Hacker News new | ask | show | jobs
by tptacek 242 days ago
This is just a random list of links to standards and summary tables, some of which are wrong (urandom vs. random, for instance). The "A/L/D" scoring makes very little sense. CBC is legacy-allowable and CTR is disallowed; "verification of padding must be performed in constant time". For reasons passing understanding, "MAC-then-encrypt" is legacy-allowable. They've deprecated the internally truncated SHA2's and kept the full-width ones (the internally truncated ones are more, not less secure). They've taken the time to formally disallow "MD5 and SHA1 based KDF functions". There's a long list of allowed FFDH groups. AES-CMAC is a recommended general-purpose message authenticator.

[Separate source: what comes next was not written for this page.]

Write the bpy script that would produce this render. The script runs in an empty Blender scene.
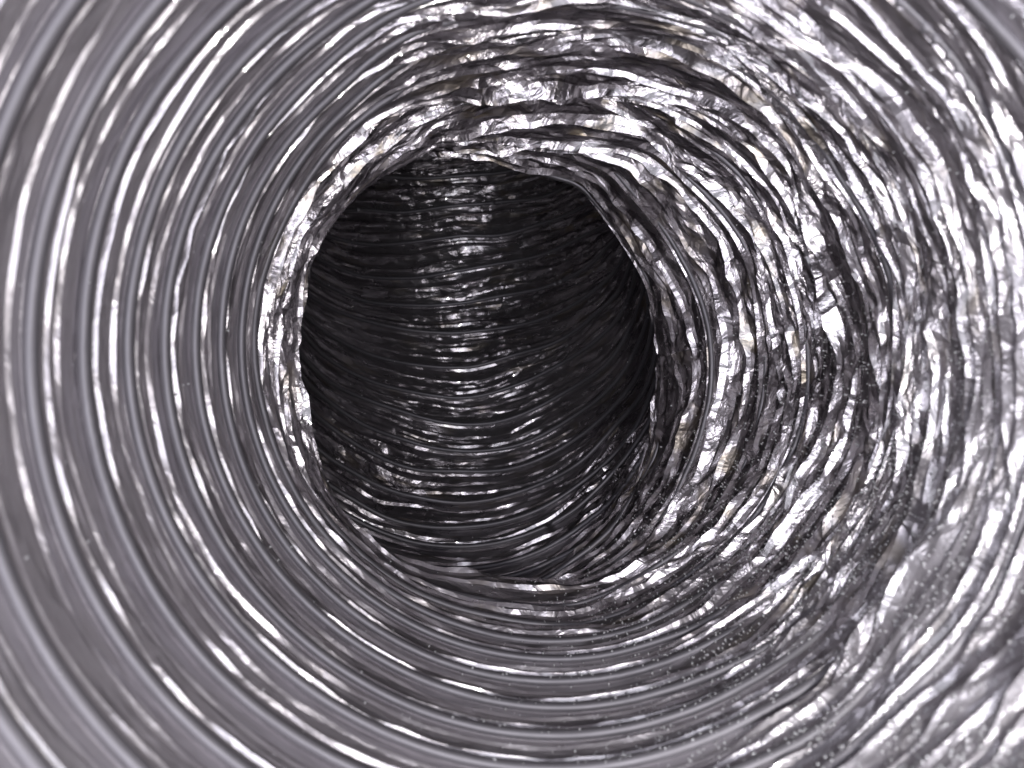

This is a mess, and I would actively steer people away from it.

1 comments

Yes it’s an audit checklist for when you need to know specifically what to use and with which parameters.

It’s unfortunate if there are mistakes in there. The people at OWASP would be very happy to receive feedback on their GitHub I’m sure.

It's a bad audit checklist! If OWASP volunteers can't do a good one, they should just not do one at all. It's fine for them not to cover things that are outside their expertise.
Which one would you recommend instead? Referring dev teams to NIST standards or the like doesn’t work well in my experience.
There doesn't always have to be a resource. Sometimes no resource is better than a faulty one. Cryptography is one of those cases.